Bisnis.com, JAKARTA - Bank sentral Jepang atau Bank of Japan (BOJ) mempertahankan suku bunga acuan dan tidak memberikan petunjuk yang jelas mengenai berakhirnya suku bunga negatif. Yen melemah merespons keputusan ini.
Mengutip Bloomberg, Selasa (23/1/2024), BOJ mempertahankan suku bunga jangka pendeknya sebesar -0,1% dan menjaga parameter kontrol kurva imbal hasil tetap utuh pada akhir pertemuan selama dua hari.
Bank sentral tersebut juga memangkas perkiraan inflasi untuk tahun fiskal dari April 2023 menjadi 2,4% dari 2,8% dalam laporan prospek triwulanan. Hal ini berarti kenaikan harga akan melampaui target 2% untuk beberapa waktu, seperti yang terjadi sejak April 2022.
Keputusan kebijakan ini sebelumnya sudah diperkirakan secara bulat oleh para pengamat bank sentral Negeri Sakura tersebut. Gempa bumi besar pada tahun baru dan skandal pendanaan melanda pemerintahan Perdana Menteri Fumio Kishida, sehingga saat ini bukan saat yang tepat untuk menaikkan suku bunga Jepang yang pertama sejak 2007.
Kemudian, Yen juga melemah terhadap dolar setelah pengumuman tersebut karena pelaku pasar memperhitungkan suku bunga negatif akan bertahan lebih lama. Adapun, pada pukul 11.20 WIB, yen mencapai 148,06 per dolar.
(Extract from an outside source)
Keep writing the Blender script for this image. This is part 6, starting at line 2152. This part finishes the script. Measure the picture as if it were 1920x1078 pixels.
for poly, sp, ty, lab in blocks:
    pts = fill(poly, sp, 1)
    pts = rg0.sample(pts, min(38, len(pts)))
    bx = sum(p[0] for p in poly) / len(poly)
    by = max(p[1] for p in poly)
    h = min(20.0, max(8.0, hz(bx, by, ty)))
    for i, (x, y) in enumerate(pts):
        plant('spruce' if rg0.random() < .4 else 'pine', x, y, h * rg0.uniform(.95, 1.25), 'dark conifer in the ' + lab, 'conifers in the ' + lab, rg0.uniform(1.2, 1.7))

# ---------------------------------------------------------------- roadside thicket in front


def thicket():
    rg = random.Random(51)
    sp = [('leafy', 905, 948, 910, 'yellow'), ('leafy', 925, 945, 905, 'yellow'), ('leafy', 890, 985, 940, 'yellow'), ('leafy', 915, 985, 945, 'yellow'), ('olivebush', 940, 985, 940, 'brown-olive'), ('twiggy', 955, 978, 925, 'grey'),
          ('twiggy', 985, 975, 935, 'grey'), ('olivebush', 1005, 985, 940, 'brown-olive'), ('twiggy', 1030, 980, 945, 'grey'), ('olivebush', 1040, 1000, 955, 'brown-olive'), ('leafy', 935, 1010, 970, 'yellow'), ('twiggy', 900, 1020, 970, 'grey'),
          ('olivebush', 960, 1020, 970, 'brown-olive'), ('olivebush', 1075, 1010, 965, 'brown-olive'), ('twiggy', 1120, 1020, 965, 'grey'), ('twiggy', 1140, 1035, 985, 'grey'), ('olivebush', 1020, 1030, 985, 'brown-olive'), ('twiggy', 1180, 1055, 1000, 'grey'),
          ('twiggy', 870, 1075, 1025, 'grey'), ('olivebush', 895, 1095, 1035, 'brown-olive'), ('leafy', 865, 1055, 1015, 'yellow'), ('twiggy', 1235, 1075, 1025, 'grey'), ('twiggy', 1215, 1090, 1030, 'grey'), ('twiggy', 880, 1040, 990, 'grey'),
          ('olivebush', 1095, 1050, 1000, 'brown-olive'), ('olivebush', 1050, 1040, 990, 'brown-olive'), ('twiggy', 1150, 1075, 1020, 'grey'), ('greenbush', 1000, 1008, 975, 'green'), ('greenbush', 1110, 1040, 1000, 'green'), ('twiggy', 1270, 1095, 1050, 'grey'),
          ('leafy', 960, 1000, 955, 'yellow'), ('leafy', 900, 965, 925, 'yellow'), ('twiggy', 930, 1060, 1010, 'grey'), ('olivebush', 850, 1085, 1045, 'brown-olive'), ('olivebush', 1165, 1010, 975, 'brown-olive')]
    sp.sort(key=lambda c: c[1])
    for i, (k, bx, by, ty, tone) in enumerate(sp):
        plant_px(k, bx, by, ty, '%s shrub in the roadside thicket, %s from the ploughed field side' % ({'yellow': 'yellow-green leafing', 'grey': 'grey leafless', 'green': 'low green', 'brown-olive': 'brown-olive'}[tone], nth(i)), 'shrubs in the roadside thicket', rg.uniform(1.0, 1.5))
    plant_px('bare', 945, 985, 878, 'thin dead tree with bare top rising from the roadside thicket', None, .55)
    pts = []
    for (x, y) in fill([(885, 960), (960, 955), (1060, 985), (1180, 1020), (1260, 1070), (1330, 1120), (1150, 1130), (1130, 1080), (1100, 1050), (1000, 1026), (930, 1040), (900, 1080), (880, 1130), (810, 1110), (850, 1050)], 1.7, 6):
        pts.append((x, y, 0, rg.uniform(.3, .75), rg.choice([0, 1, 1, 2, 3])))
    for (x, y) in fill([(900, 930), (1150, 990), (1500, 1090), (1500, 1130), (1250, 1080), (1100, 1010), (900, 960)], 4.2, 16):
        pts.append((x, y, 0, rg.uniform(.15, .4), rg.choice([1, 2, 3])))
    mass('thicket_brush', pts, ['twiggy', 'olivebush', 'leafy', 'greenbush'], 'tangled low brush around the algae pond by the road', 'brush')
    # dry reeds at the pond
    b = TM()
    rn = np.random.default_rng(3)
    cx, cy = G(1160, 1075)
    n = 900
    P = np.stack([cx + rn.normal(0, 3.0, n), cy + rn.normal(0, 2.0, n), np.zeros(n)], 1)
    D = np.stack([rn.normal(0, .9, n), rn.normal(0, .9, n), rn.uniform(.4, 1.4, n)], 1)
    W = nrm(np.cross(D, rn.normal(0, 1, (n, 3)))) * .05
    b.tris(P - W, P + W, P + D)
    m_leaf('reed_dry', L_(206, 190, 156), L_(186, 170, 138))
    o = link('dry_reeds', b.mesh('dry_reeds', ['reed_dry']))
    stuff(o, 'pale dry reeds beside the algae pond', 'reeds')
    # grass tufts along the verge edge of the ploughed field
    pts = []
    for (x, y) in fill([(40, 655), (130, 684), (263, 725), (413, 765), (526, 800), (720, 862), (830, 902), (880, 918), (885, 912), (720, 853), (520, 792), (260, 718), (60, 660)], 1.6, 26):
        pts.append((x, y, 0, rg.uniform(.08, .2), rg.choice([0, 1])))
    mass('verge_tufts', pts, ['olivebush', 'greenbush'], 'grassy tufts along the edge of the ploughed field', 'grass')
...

Di lain sisi, keputusan ini sepertinya tidak akan mengubah pandangan yang berlaku di kalangan ekonom bahwa BOJ akan menaikkan suku bunga pada tahun ini.
Baca Juga
Ekonom yang disurvei melihat April 2024 sebagai waktu yang paling tepat untuk mengakhiri tingkat suku bunga negatif, karena akan memberikan waktu bagi BOJ untuk menilai hasil negosiasi gaji tahunan.
Kenaikan gaji yang lebih tinggi dipandang sebagai elemen kunci untuk mengamankan siklus positif kenaikan harga dan upah yang berdampak pada pertumbuhan ekonomi.
Melemahnya yen baru-baru ini mungkin juga akan mendorong Gubernur Kazuo Ueda untuk tidak terdengar terlalu dovish. Yen yang berada di kisaran 150 membuat biaya impor tetap tinggi dan menambah tekanan inflasi yang mendorong biaya, sehingga dapat meningkatkan risiko pukulan lain terhadap belanja konsumen yang sudah melemah.
Kemudian, rumah tangga yang menghadapi kenaikan biaya hidup juga tidak sabar dengan pelonggaran moneter besar-besaran yang berkepanjangan, karena ukuran harga utama tetap berada di atas target utama bank sentral sebesar 2%.